TÜRKİYE’YE PARA VAR BELARUS’A YOK
Mülteci krizi sadece Belarus’la sınırlandırılamaz. Bu yapay krizin arkasında Rusya ve Türkiye’nin olduğu konuşuluyor. Bu bağlamda russian.rt.com adlı haber sitesinde Rusya Federasyonu Dışişleri Bakanı S.V. Lavrov’un bazı açıklamaları yayınlandı. AB’nin mülteci sorunu konusunda çifte standart uyguladığını belirten Lavrov, Türkiye’ye sağlanan finansın Belarus’a da sağlanması gerektiğini beyan etti. Bu açıklama, aslında Rusya’nın mülteci sorununa "kasaba tüccarı" gözüyle baktığını gösteriyor. Mülteci borsası kurulmak isteniyor. THY ve Rus havayolu şirketi Aeroflot, bu borsanın tedarikçileri rolünde. Otokratların yeni ekmek kapısı mülteciler.

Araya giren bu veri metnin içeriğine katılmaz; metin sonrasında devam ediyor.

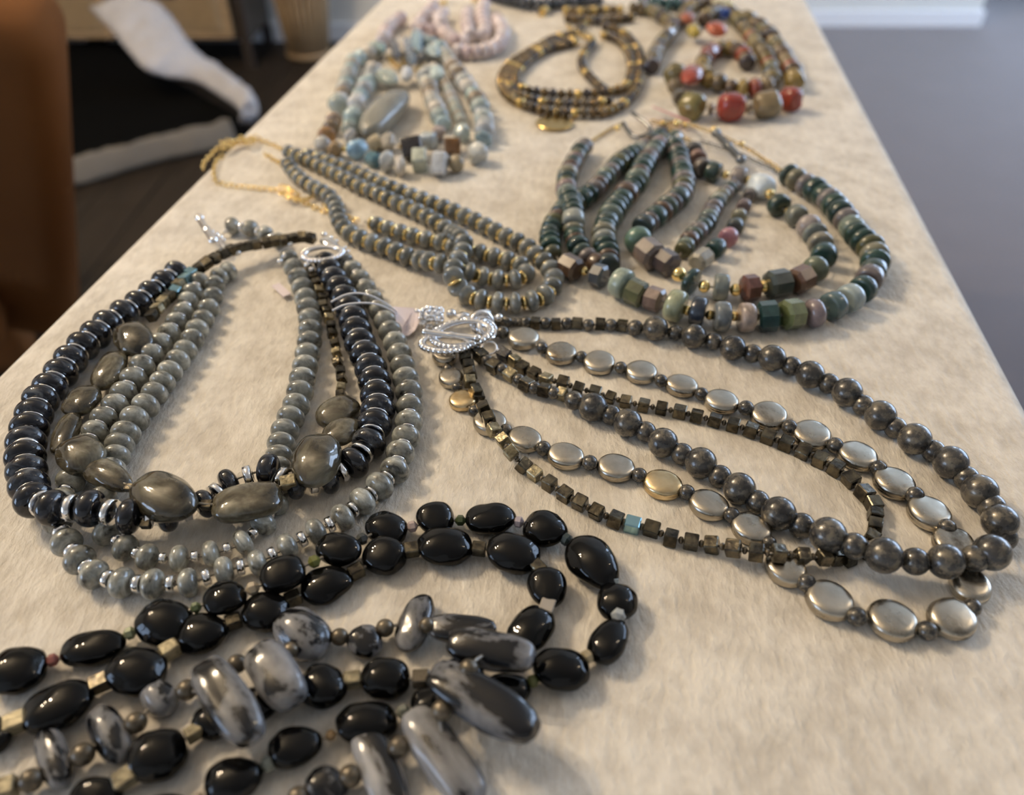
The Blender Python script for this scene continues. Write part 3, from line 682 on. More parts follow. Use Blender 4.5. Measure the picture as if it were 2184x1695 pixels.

MÜLTECİ ROTASI DUHOK, İSTANBUL VE MİNSK
Mültecilerin ağırlıklı olarak Irak ve Suriye’den geldikleri gözleniyor. The Gurdian muhabirleri Polonya’nın Grodzisk köyüne doğru yol almaya çalışan 7 kişilik Kürt kafilesiyle görüşmüş. Kafilenin soğuk iklime ve vahşi ormanların bataklık arazisine rağmen 3 kez sınırı geçme teşebbüsünde bulunduğu dile getiriliyor. Kafilenin içinde 8 yaşında bir kız çocuğu ve 2 yaşında erkek çocuğu olduğunu öğreniyoruz. The Guardian’ın ilgili haberinde, Kürt kafilenin Federe Kürdistan Bölgesi'ne bağlı Duhok kentinden geldiği belirtiliyor. Bahsi geçen çocukların annesi Amila Abedelkader, kafilenin bir turizm acentası tarafından Belarus’a teşvik edildiğini ifade ediyor. Buna göre İstanbul-Minsk uçuşunu yine aynı turizm acentası organize ediyor. Belarus’a ulaşıldığında ise yaklaşık 15 bin ve 20 bin avro ödeniyor.